Guy Reams (00:01.358)
This is day 142. Trust your instincts when they point away from the crowd.
I was sitting on my desk last Tuesday when the idea hit me again, the same nagging thought I'd been trying to ignore for weeks. There was a problem in my work that kept surfacing, and I finally admitted something simple. If this bothers me this much, it probably bothers other people too. That realization changed how I thought about instinct. You should trust your instincts when a couple of variables line up. First,
The instinct is pointing you towards solving a real problem in your own life. Something is bugging you. It keeps coming back. You think about it in the shower, during your commute, right before you fall asleep. That persistence matters because it bugs you. It probably bugs millions of other people as well. Your instinct is telling you there is a problem here, and if you could solve it, there might be enough value that people would pay you for the solution.
The second variable is harder to spot, but just as important. Your instinct sends you in the opposite direction of the mainstream opinion on where everything is going. Everyone else is zigging, and you feel pulled a zag. The crowd is moving one way with confidence, and you're standing there thinking the answer might be somewhere else entirely.
What I have discovered is these two ingredients combined together create something powerful. Your instinct is telling you that your idea will solve a problem you actually have, and also that no one else is heading in that direction. That combination is rare. When both show up at the same time, pay attention. Having said that, be wise. You will not be the only one that conceives of this. As soon as you articulate the idea out loud, as soon as you start talking about it or building it,
Guy Reams (01:56.718)
Suddenly people will let you know about 10 or 15 other people or companies doing something similar. I've seen this happen every single time. You think you're alone in the wilderness and then someone sends you a link to three startups, two blog posts and a podcast episode all circling the same territory. Do not take that as a caution sign. Do not let it stop you. Take that as a lead indicator that you are on the right path.

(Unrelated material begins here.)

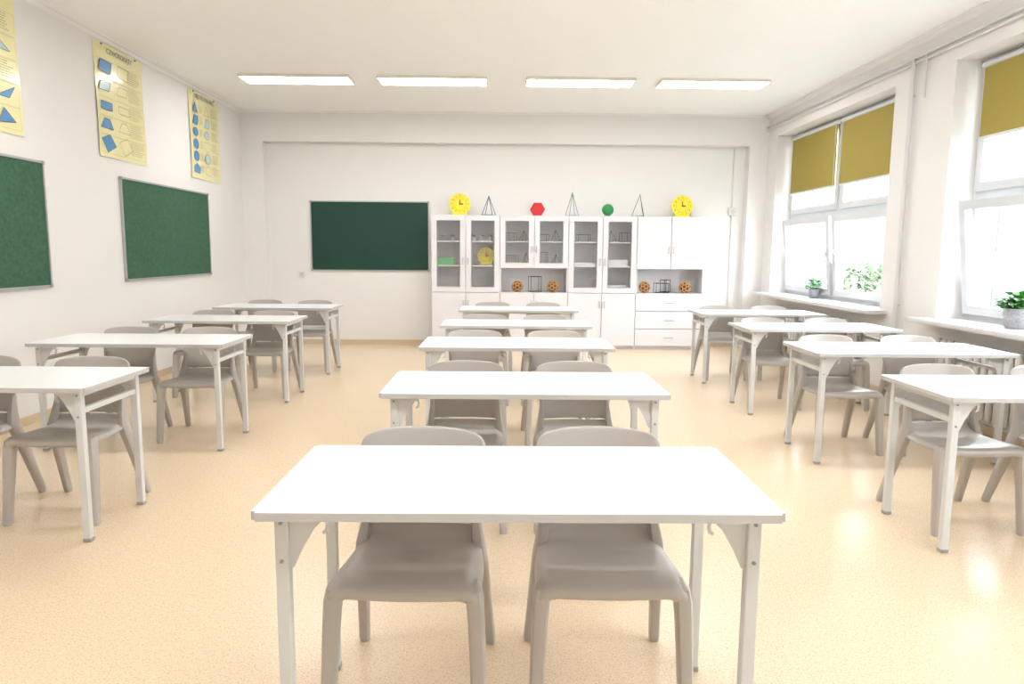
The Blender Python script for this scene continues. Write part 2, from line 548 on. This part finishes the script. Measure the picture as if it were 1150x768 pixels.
# ------------------------------------------------------------------ tables
def table_proto():
    r = empty('school_desk')
    W, D, ZT_ = 1.30, .60, .742
    hw = W / 2
    bm = bmesh.new(); box(bm, -hw, hw, 0, D, ZT_ - .022, ZT_)
    bmesh.ops.bevel(bm, geom=[e for e in bm.edges if abs(e.verts[0].co.z - e.verts[1].co.z) > .01], offset=.012, segments=3, affect='EDGES')
    for f in bm.faces:
        if abs(f.calc_center_median().z - (ZT_ - .011)) < .005: f.material_index = 1
    finish(bm, 'tabletop', [M['top'], M['edge']], r)
    lx, ly0, ly1 = hw - .06, .06, .545
    for sx in (-1, 1):
        for yy in (ly0, ly1):
            x = sx * lx
            bm = bmesh.new(); box(bm, x - .017, x + .017, yy - .016, yy + .016, .012, ZT_ - .0225)
            lg = finish(bm, 'leg', M['tube'], r, bevel=.004)
            bm = bmesh.new(); box(bm, x - .0185, x + .0185, yy - .0175, yy + .0175, 0, .018)
            finish(bm, 'foot_cap', M['cap'], lg, bevel=.004)
            bm = bmesh.new()
            # diagonal brace plate from the leg up to the underside of the top, with a small hook
            pts = [(0, ZT_ - .023), (0, .575), (.010, .58), (.030, .625), (.062, .680), (.088, .706), (.104, .711), (.104, ZT_ - .023)]
            inner = x - sx * .017
            prism(bm, pts, yy - .003, yy + .003, f=lambda a, b, c: (inner - sx * a, c, b))
            prism(bm, [(.078, .712), (.090, .712), (.098, .688), (.094, .668), (.082, .662), (.080, .670), (.087, .676), (.089, .688)], yy + .004, yy + .010, f=lambda a, b, c: (inner - sx * a, c, b))
            br = finish(bm, 'bracket', M['tube'], r)
            fy = -1 if yy == ly0 else 1
            for zz in (.70, .60):
                bm = bmesh.new()
                cyl(bm, (x, yy + fy * .016, zz), (x, yy + fy * .020, zz), .005, 8)
                finish(bm, 'bolt', M['bolt'], lg, smooth=True)
        for zz, nm in ((.704, 'upper_side_rail'), (.625, 'lower_side_rail')):
            bm = bmesh.new(); box(bm, sx * lx - .012, sx * lx + .012, ly0 + .0165, ly1 - .0165, zz - .013, zz + .013)
            finish(bm, nm, M['tube'], r, bevel=.003)
    bm = bmesh.new(); box(bm, -lx + .0175, lx - .0175, ly1 - .01, ly1 + .01, .66, .685)
    finish(bm, 'cross_rail', M['tube'], r, bevel=.003)
    return r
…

If others are starting to move in that direction too, it means the problem is real and the timing might be right. It does not mean you're late. It means you saw something true. The mistake is thinking you need a completely original idea that no one has ever thought of before. You don't. You need a real problem that you understand deeply because you live it. And you need the courage to move toward a solution, even when the mainstream is looking elsewhere.
Your instinct is telling you that your idea will solve a problem you actually have and also that no one else is headed in that direction. I went back to that idea on Tuesday. I stopped dismissing it. I wrote it down and started sketching out a solution, what a solution might look like. I'm not worried anymore about whether someone else is working on something similar. I'm focused on the problem I know is real because I feel it.
and I'm walking in the direction my instinct keeps pointing even though it's not where everyone else is going. Trust that pull, write down the problem, and then just take one step towards solving it.